Jacobs predicts that, eventually, everyone will be an abductee. And to make his case, he has done the math, so to speak.

“Again, this is intergenerational,” he said, “and that means that if an abductee has children with a non-abductee, and they have four kids, all four kids will be abductees. When those kids grow up, and they have kids, all their kids will be abductees. It doesn’t matter who they marry. And when those kids grow up and have kids, all their kids will be abductees. What you get is, once more, a cone-like growth in the society, almost an exponential growth. At some time, what is inevitable is that everybody in this society will become an abductee. That is an inevitability with those kinds of numbers.

“And now the question is, how many generations will it take for everybody to be an abductee if you start off with a population of let’s just say a million people? The answer is seven generations. If you start out with less, it’s maybe eight generations or ten generations. If it started in the late 19th Century, suddenly it makes sense in terms of how many people actually are abductees.

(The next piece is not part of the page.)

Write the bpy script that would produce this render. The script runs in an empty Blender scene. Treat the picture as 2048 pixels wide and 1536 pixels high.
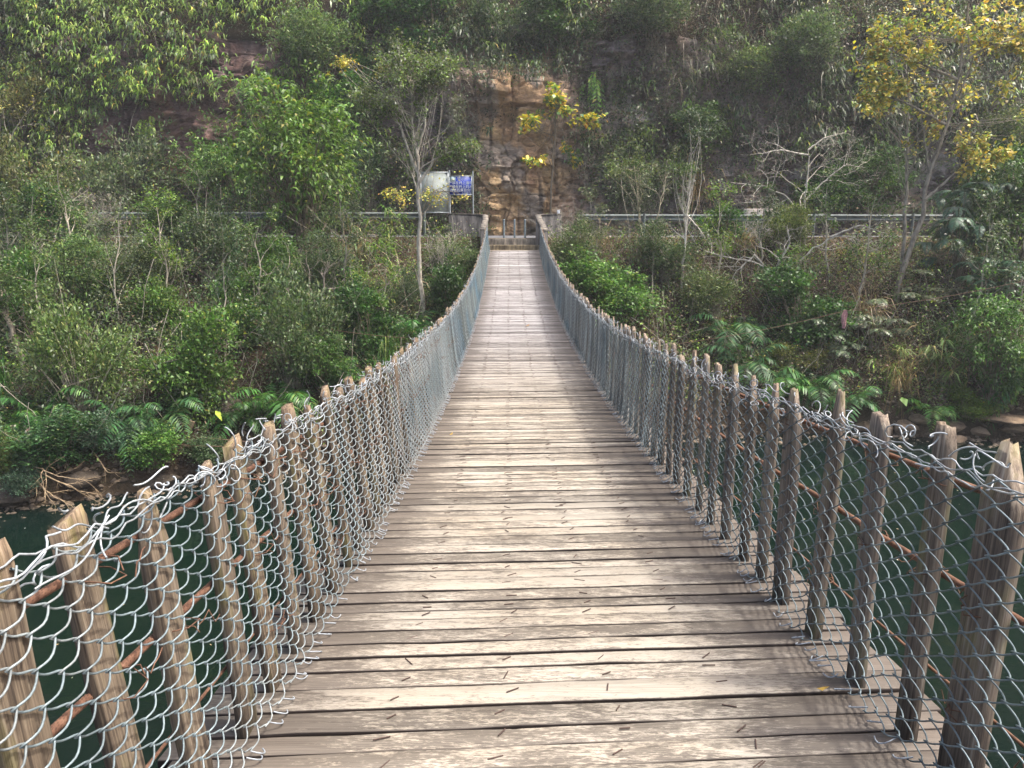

“So that’s one of the ways that we can date it to then,” Jacobs said, “and also it’s commensurate with the mystery airship wave. There’s a lot of controversy about the mystery airship wave and whether this was a real wave or a folklore wave. I tend to think it was a real wave, but Eddie Bullard, the folklorist, thinks it was a folklore wave. I think he’s wrong and he thinks I’m wrong. But I also look at the abduction phenomenon and we know that it probably started around that time and that that makes sense.”